▶ [THE PROBLEM]
Look through the data and write out every line with the word "picture" in it.

begin INPUT

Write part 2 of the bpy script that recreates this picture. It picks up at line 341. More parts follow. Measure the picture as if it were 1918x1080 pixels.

end INPUT
begin INPUT

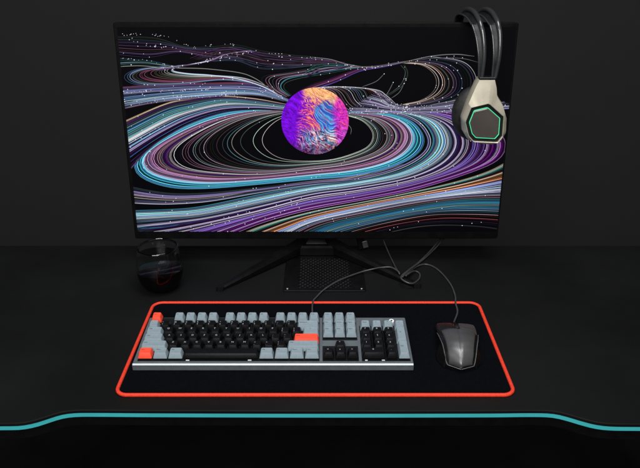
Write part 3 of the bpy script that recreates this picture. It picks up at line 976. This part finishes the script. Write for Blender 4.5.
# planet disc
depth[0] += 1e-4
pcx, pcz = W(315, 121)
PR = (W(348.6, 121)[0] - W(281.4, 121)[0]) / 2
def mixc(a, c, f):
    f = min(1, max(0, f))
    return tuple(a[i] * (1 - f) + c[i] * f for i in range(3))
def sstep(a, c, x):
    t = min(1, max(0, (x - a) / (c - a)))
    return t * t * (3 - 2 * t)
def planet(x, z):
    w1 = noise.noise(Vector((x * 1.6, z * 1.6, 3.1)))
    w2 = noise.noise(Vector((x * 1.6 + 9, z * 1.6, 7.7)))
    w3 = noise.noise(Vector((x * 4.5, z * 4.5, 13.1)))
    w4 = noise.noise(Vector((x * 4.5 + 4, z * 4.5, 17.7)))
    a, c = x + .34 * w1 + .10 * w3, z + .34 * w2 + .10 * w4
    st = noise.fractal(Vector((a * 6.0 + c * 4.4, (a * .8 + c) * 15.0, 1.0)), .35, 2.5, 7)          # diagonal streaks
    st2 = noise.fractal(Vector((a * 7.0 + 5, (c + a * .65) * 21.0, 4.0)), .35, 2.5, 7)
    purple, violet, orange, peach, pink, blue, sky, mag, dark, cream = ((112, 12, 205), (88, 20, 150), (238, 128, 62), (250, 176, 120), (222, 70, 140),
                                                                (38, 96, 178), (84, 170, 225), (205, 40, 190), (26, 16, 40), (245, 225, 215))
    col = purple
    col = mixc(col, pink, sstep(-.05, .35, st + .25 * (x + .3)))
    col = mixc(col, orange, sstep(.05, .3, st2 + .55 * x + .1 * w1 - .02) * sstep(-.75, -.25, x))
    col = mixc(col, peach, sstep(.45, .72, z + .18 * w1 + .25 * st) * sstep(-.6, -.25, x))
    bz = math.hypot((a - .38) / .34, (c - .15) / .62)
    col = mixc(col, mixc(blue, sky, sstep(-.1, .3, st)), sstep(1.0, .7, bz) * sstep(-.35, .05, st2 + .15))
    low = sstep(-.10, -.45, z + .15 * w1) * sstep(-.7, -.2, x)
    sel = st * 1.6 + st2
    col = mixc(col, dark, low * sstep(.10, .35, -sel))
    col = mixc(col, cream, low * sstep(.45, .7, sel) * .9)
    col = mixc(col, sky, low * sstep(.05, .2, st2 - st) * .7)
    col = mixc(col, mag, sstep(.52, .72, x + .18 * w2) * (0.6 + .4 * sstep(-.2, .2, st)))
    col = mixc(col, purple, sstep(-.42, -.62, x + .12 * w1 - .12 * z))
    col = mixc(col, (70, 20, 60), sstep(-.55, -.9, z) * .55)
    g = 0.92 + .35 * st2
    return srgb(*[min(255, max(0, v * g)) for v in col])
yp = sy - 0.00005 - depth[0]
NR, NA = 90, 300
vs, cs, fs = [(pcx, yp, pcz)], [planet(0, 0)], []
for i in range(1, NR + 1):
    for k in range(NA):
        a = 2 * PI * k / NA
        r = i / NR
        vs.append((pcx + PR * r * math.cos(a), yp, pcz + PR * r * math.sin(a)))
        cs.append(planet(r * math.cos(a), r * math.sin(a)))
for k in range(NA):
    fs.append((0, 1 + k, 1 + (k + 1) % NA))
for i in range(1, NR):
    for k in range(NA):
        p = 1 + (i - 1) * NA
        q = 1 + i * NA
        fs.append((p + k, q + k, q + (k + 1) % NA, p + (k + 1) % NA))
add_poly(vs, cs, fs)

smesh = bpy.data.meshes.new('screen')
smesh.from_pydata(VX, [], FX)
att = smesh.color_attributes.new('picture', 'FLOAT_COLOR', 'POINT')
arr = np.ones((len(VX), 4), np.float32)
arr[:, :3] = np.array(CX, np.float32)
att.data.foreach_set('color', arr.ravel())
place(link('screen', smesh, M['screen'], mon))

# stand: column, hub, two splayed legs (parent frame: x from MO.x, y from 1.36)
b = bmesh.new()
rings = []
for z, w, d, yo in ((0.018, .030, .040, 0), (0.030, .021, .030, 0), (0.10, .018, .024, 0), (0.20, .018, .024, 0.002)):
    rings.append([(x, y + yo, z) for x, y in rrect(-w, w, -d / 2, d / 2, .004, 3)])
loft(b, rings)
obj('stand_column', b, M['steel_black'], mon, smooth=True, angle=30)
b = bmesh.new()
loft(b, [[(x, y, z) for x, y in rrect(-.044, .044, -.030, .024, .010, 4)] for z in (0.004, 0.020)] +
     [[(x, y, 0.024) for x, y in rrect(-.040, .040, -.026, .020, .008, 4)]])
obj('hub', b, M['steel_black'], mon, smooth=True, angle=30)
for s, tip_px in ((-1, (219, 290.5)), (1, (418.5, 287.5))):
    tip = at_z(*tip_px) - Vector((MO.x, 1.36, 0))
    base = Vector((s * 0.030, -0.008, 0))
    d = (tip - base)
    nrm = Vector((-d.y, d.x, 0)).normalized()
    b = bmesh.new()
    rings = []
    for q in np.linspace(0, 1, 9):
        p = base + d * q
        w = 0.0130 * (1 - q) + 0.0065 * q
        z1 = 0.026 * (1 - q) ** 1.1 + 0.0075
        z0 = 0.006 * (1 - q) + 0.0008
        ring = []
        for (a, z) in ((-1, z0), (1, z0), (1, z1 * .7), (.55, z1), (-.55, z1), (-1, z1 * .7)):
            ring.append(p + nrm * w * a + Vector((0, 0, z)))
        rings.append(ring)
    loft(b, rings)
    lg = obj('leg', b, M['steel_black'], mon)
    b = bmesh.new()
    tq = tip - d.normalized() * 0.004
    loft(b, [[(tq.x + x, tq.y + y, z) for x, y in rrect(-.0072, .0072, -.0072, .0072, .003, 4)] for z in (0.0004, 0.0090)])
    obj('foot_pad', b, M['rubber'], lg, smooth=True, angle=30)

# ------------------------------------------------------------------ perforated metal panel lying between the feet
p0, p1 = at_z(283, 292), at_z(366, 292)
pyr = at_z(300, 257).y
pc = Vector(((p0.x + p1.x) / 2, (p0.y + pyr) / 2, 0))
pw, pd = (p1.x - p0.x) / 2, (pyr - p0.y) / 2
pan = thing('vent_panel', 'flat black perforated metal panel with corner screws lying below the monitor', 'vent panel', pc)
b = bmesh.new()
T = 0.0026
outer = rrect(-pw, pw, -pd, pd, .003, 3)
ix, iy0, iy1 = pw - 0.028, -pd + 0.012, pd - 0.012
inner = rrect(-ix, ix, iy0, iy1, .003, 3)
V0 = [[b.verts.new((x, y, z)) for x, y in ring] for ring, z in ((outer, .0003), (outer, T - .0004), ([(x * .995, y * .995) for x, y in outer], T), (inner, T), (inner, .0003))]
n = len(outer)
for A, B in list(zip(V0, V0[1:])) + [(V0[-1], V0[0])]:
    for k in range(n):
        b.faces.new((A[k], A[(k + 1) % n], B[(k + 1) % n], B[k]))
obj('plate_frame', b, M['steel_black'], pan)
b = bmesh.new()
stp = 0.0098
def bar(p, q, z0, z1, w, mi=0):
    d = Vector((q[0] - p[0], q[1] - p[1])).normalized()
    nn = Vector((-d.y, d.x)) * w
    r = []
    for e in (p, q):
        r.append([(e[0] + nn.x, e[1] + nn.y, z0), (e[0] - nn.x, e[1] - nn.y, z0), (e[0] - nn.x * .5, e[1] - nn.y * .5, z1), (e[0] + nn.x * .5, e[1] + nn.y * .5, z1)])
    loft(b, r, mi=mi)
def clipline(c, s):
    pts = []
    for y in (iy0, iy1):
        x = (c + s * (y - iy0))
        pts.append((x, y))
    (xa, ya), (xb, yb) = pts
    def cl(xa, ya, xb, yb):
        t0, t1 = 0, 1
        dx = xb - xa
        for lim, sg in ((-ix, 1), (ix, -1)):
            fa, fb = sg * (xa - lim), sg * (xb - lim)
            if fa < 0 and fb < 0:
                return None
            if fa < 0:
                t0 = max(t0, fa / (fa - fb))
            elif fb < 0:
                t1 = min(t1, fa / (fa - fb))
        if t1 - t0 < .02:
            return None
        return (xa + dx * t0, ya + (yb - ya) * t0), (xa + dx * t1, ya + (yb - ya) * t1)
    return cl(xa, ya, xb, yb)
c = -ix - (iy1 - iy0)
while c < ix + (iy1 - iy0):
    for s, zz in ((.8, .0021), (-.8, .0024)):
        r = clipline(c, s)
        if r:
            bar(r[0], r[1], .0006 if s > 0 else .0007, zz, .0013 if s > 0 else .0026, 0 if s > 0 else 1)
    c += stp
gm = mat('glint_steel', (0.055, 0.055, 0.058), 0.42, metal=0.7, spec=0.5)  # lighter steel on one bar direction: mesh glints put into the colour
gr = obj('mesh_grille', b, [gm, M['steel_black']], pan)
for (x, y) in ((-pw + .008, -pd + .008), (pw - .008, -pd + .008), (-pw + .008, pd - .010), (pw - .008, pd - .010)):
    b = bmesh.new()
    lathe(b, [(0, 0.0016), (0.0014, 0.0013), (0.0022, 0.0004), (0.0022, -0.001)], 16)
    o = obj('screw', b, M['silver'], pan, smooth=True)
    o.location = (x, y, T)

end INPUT

▶ [REPLY TO THE EXERCISE]
Write part 2 of the bpy script that recreates this picture. It picks up at line 341. More parts follow. Measure the picture as if it were 1918x1080 pixels.
Write part 3 of the bpy script that recreates this picture. It picks up at line 976. This part finishes the script. Write for Blender 4.5.
att = smesh.color_attributes.new('picture', 'FLOAT_COLOR', 'POINT')